Copy every line from the records below that holds the word "pixels".

====================

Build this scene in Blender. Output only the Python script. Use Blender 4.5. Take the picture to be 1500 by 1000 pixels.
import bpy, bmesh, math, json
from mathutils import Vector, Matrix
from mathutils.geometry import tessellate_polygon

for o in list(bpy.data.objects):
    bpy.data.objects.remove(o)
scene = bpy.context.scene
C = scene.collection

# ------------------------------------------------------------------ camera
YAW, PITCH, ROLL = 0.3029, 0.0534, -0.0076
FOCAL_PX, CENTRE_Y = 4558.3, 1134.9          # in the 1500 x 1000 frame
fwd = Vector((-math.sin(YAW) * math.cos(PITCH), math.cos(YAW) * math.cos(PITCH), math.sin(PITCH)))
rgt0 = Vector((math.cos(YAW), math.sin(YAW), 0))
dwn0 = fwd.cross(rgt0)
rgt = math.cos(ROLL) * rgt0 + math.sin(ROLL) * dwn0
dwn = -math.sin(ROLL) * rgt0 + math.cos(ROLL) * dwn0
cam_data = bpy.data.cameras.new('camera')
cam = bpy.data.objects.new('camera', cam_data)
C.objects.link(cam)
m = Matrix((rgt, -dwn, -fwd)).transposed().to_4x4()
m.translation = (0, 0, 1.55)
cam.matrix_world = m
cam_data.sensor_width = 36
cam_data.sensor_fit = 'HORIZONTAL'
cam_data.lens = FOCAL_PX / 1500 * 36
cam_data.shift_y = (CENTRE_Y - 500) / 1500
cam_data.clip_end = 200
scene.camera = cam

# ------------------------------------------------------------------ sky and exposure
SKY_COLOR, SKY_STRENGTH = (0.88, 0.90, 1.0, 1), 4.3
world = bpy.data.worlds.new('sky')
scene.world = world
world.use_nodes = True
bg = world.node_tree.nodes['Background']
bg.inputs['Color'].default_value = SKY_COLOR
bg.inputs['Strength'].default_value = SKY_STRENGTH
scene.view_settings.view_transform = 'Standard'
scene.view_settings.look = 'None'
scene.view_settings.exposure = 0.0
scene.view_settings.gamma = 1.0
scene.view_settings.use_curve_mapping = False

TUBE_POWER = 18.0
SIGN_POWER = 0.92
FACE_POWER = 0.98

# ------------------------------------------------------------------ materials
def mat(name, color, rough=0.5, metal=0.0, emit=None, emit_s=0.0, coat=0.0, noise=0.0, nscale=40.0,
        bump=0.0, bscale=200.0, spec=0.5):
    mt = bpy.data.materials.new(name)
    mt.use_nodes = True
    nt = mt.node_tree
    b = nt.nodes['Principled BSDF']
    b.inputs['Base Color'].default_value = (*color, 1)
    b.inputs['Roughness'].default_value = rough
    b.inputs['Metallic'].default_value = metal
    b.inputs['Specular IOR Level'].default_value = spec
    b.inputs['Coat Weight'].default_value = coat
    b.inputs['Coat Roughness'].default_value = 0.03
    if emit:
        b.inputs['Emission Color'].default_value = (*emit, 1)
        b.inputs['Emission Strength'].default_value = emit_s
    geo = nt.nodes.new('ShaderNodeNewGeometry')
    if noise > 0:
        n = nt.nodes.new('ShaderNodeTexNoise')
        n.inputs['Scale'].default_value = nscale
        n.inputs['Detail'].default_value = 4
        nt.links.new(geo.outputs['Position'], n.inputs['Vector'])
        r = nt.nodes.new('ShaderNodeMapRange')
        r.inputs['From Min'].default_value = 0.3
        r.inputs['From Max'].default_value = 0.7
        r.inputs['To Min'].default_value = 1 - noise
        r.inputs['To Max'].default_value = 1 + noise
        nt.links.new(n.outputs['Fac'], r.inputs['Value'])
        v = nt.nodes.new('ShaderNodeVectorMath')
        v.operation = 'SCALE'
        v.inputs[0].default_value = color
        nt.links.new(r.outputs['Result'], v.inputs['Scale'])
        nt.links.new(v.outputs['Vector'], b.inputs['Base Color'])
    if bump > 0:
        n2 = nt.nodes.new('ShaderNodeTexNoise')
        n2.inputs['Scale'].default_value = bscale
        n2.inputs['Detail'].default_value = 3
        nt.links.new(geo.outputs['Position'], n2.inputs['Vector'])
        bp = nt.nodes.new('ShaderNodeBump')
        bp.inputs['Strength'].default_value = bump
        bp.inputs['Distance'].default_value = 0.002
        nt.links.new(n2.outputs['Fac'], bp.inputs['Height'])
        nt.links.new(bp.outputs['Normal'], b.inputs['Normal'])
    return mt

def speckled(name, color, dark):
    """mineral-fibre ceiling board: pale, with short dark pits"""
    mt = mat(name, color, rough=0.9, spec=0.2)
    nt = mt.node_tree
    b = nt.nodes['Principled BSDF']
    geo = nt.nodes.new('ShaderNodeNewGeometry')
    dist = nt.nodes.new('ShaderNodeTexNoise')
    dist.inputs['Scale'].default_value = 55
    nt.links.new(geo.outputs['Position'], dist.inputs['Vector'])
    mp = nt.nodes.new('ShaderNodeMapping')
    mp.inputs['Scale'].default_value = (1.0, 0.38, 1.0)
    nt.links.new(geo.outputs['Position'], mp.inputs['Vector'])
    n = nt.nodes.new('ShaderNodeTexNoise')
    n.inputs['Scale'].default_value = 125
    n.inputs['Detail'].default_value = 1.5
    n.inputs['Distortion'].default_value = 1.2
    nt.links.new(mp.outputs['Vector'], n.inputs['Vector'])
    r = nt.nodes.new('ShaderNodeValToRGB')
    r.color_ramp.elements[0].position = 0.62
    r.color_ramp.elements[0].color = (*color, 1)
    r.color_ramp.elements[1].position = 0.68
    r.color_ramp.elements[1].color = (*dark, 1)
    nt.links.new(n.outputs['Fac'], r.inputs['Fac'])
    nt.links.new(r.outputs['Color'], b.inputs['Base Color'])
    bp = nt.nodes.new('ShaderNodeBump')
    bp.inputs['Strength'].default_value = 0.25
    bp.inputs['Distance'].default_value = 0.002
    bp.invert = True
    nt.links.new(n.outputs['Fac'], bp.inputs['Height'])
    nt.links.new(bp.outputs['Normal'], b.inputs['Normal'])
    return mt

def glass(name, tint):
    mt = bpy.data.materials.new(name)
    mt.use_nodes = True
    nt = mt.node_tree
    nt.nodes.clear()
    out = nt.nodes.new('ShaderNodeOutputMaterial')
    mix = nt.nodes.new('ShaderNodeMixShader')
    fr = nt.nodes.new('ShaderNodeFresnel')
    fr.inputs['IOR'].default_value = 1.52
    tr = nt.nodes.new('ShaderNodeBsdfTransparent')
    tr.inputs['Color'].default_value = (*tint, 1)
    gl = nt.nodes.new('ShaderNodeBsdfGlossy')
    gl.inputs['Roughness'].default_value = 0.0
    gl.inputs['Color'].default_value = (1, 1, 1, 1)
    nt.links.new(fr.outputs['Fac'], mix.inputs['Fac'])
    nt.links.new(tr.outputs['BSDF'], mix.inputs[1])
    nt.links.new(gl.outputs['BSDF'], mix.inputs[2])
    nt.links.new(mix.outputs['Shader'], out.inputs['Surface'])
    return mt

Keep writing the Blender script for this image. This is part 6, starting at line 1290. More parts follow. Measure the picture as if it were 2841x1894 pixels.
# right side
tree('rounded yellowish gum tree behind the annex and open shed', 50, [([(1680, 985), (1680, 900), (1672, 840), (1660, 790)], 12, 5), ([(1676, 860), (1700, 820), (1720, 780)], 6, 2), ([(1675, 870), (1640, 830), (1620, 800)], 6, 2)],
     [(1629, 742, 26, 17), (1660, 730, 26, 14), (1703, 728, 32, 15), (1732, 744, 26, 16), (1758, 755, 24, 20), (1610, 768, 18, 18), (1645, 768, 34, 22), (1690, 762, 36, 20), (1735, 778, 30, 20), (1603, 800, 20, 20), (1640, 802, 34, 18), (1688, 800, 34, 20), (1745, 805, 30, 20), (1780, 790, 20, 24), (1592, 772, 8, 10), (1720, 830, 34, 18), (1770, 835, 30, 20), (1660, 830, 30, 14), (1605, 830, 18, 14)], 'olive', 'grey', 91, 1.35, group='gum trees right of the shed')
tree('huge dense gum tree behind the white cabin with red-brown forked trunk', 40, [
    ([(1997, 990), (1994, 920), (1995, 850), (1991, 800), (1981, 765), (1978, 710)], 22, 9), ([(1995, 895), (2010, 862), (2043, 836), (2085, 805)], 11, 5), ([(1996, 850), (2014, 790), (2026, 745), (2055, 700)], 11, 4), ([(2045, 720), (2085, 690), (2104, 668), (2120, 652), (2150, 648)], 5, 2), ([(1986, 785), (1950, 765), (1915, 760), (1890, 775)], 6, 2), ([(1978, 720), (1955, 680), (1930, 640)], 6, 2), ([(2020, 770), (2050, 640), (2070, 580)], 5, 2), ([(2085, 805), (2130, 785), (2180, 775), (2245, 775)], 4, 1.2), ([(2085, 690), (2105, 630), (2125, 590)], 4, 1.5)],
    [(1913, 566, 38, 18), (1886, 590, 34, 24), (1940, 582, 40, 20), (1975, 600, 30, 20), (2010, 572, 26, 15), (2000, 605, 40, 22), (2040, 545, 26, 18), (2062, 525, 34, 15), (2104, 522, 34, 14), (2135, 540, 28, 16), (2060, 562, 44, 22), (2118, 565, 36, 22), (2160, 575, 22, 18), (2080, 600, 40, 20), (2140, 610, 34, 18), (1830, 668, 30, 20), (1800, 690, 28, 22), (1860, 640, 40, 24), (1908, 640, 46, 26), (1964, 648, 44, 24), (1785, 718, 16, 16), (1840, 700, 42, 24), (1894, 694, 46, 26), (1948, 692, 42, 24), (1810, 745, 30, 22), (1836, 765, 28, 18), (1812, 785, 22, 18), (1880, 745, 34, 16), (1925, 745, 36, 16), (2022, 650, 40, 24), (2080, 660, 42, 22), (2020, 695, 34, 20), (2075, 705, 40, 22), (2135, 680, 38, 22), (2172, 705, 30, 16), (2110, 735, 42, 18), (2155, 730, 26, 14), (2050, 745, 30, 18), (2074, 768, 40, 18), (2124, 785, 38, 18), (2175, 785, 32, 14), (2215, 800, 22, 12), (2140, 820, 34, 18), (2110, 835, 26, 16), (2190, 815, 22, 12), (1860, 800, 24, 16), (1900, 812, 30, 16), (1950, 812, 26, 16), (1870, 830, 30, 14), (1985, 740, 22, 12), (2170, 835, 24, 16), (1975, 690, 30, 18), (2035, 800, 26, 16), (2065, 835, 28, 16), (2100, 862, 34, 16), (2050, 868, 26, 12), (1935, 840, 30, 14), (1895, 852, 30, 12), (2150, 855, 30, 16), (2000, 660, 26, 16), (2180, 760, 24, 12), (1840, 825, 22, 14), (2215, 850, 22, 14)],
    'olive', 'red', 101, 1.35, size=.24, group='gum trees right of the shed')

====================

### Exercise output
Build this scene in Blender. Output only the Python script. Use Blender 4.5. Take the picture to be 1500 by 1000 pixels.
Keep writing the Blender script for this image. This is part 6, starting at line 1290. More parts follow. Measure the picture as if it were 2841x1894 pixels.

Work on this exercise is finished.